# What you need to do:
Everything from the line holding "b0 = at(832, 875, 70);" to the end of the listing below should be copied exactly, line for line, minus the pictures.

# Records shown:
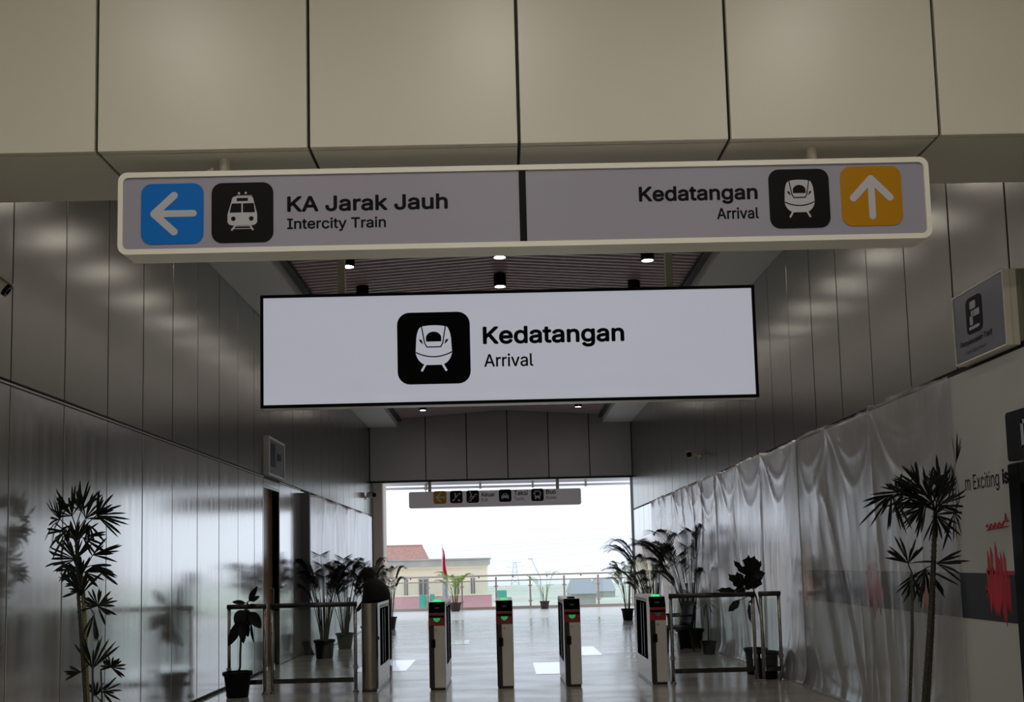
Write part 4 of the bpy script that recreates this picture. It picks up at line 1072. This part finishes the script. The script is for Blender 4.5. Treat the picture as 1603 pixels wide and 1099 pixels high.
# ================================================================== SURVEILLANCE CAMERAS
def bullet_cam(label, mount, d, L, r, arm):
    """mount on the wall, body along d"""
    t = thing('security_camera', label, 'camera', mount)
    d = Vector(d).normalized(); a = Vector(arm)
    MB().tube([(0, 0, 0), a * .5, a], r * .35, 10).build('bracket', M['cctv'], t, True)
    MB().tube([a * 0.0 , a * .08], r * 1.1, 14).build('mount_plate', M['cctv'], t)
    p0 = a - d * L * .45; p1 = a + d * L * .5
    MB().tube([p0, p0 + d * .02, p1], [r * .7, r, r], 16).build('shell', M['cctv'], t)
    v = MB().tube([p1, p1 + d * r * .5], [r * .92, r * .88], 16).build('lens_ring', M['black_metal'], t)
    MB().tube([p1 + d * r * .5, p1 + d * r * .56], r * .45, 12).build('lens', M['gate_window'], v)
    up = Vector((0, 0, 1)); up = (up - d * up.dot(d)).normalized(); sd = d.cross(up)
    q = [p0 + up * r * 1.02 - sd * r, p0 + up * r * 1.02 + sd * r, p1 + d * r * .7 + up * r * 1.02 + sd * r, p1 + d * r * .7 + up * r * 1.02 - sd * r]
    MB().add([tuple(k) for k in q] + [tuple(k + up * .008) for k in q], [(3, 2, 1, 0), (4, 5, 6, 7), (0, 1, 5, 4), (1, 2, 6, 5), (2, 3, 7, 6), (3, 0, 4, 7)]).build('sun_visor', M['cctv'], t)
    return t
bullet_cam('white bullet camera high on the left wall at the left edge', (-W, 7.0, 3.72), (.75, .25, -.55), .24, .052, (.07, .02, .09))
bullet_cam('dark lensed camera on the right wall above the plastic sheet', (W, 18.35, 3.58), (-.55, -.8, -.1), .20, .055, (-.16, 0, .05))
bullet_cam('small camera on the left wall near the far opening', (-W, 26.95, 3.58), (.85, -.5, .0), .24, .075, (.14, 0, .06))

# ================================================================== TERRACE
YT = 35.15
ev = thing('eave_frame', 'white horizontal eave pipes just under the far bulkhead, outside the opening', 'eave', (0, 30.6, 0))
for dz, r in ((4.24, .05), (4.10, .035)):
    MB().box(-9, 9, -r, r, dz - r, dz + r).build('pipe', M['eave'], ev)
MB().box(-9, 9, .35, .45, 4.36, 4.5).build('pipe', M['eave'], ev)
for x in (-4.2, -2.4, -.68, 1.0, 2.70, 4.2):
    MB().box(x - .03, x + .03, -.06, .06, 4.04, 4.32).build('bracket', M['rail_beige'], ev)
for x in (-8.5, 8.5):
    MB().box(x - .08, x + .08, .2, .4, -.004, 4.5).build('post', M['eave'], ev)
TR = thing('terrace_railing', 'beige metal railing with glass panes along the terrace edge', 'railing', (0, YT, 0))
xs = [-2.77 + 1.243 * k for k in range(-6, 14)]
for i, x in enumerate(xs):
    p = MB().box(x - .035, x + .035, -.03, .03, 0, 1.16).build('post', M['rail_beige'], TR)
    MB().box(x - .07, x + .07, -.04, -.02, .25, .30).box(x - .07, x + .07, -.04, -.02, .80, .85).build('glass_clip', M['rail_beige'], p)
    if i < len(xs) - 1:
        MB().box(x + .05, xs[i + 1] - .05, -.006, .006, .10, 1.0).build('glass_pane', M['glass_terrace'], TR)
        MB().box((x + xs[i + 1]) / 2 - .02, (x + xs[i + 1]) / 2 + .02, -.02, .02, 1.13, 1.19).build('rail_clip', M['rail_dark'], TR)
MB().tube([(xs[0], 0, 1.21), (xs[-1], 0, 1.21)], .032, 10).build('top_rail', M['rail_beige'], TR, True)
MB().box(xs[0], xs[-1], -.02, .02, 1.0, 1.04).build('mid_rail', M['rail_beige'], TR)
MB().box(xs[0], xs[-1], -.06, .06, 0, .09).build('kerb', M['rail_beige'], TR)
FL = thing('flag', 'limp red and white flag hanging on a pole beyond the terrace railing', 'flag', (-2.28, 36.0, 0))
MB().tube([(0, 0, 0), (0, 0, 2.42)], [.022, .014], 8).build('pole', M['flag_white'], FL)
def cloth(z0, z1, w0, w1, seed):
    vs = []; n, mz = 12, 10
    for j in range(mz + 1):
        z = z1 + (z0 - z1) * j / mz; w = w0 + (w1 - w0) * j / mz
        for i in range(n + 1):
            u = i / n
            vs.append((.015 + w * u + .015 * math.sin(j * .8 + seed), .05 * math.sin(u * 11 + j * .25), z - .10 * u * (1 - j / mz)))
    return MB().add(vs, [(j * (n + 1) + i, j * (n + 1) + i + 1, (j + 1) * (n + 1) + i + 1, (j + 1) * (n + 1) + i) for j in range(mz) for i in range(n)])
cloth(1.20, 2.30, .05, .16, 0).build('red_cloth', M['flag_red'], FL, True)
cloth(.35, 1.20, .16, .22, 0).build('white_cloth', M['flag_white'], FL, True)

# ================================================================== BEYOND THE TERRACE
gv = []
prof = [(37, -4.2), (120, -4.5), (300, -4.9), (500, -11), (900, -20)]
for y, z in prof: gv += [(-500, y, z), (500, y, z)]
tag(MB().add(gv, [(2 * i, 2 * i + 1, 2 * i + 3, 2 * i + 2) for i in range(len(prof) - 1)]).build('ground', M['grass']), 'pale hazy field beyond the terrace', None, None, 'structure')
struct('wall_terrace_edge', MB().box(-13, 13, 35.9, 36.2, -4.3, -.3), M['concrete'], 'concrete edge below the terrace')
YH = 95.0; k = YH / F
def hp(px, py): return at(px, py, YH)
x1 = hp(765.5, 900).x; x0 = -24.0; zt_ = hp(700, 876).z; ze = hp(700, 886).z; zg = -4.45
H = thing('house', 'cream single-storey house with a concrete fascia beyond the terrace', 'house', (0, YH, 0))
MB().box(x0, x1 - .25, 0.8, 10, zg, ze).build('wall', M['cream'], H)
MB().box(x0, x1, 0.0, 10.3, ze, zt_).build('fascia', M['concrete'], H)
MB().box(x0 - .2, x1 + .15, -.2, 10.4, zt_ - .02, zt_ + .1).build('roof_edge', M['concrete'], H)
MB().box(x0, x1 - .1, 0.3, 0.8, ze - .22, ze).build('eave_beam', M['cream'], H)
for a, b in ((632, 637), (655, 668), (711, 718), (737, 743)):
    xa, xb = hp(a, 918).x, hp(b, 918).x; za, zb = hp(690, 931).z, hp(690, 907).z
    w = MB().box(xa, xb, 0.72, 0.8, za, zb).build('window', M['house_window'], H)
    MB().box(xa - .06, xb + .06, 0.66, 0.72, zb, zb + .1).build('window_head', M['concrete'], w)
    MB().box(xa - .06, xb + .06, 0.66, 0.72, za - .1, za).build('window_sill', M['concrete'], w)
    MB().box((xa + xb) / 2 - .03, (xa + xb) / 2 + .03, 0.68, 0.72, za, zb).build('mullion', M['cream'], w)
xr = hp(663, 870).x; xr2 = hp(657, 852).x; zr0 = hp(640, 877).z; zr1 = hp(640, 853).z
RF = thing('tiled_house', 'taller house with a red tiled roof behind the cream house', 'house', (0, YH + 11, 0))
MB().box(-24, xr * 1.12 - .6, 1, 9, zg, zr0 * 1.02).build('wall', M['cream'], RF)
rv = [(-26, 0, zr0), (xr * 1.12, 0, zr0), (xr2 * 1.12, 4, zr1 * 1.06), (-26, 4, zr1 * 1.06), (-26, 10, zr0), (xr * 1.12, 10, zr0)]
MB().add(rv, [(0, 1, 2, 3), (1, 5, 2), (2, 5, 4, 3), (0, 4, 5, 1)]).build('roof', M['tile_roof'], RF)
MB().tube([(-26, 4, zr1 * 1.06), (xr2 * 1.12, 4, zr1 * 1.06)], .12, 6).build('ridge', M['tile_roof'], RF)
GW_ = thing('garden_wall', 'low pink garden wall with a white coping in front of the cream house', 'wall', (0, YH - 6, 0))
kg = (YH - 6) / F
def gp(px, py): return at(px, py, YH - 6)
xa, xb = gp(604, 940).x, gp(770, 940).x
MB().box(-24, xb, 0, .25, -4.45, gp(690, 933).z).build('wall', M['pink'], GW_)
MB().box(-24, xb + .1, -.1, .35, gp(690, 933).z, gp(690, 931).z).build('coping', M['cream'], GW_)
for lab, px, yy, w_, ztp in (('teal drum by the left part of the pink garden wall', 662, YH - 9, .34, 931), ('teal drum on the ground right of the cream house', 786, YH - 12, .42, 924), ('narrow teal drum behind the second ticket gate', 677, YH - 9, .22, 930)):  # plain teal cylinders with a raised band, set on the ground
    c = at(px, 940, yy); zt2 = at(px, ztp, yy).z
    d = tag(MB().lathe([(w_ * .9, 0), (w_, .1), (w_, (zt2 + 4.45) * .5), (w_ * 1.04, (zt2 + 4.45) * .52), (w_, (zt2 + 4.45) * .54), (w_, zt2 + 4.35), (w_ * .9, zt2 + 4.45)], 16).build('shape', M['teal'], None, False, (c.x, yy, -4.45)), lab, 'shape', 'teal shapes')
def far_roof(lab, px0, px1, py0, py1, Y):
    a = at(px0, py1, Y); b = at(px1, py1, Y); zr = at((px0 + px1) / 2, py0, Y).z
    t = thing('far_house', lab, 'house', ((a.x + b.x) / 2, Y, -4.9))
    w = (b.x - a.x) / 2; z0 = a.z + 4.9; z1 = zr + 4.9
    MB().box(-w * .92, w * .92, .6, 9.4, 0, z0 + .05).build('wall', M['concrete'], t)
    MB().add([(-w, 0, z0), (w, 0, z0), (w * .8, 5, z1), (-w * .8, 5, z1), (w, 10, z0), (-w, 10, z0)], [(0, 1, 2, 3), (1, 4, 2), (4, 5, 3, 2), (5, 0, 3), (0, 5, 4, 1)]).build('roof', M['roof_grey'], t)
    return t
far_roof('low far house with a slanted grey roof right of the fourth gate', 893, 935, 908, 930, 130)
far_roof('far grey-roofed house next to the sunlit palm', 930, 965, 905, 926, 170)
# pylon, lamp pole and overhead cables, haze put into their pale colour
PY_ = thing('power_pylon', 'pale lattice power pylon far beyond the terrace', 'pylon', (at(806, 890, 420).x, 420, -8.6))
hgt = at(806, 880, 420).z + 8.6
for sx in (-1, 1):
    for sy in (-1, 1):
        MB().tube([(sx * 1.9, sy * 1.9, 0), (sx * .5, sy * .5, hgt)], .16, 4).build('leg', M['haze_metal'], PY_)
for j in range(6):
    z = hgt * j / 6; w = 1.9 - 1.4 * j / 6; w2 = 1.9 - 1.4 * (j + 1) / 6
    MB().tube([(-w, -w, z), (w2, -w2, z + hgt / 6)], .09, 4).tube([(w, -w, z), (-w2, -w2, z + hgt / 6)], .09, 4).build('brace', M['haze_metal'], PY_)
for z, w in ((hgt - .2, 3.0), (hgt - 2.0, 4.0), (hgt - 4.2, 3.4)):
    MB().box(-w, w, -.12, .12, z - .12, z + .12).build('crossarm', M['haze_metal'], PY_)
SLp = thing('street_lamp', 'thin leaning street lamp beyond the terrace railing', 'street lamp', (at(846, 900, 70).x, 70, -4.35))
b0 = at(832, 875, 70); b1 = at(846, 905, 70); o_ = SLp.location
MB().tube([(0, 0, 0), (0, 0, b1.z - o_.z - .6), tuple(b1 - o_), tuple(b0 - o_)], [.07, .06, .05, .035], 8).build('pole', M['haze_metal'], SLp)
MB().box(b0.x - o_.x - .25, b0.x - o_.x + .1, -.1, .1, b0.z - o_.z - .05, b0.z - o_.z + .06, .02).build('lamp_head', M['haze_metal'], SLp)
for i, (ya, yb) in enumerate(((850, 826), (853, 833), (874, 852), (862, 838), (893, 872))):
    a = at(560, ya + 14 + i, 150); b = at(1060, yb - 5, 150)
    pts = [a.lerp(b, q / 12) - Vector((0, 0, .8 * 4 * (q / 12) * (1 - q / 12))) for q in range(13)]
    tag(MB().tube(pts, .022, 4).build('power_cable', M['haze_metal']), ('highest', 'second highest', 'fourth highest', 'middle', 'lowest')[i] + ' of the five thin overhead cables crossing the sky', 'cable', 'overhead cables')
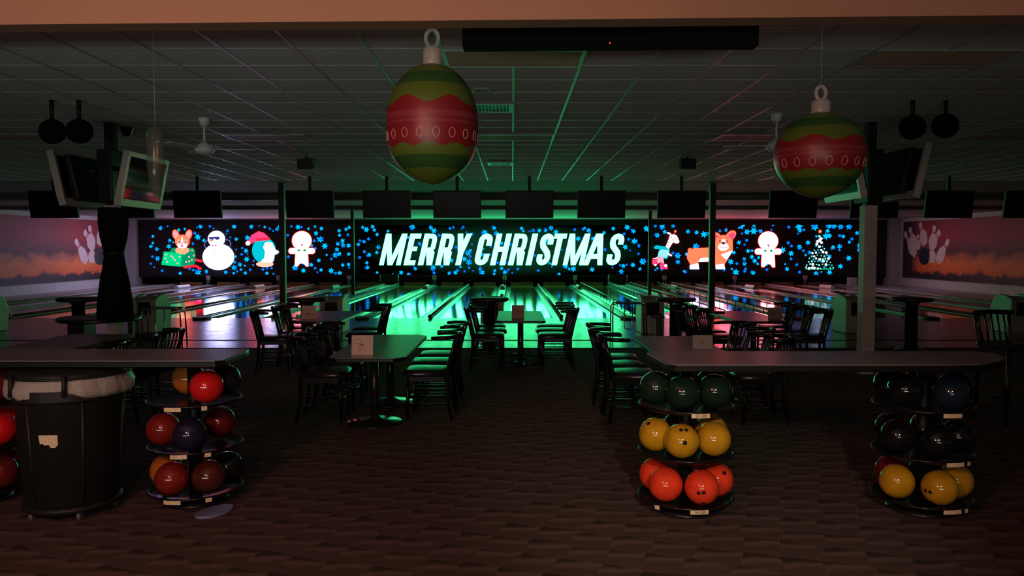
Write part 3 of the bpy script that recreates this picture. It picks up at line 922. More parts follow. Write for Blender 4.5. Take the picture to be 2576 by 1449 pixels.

# Answer below:
b0 = at(832, 875, 70); b1 = at(846, 905, 70); o_ = SLp.location
MB().tube([(0, 0, 0), (0, 0, b1.z - o_.z - .6), tuple(b1 - o_), tuple(b0 - o_)], [.07, .06, .05, .035], 8).build('pole', M['haze_metal'], SLp)
MB().box(b0.x - o_.x - .25, b0.x - o_.x + .1, -.1, .1, b0.z - o_.z - .05, b0.z - o_.z + .06, .02).build('lamp_head', M['haze_metal'], SLp)
for i, (ya, yb) in enumerate(((850, 826), (853, 833), (874, 852), (862, 838), (893, 872))):
    a = at(560, ya + 14 + i, 150); b = at(1060, yb - 5, 150)
    pts = [a.lerp(b, q / 12) - Vector((0, 0, .8 * 4 * (q / 12) * (1 - q / 12))) for q in range(13)]
    tag(MB().tube(pts, .022, 4).build('power_cable', M['haze_metal']), ('highest', 'second highest', 'fourth highest', 'middle', 'lowest')[i] + ' of the five thin overhead cables crossing the sky', 'cable', 'overhead cables')
Write part 3 of the bpy script that recreates this picture. It picks up at line 922. More parts follow. Write for Blender 4.5. Take the picture to be 2576 by 1449 pixels.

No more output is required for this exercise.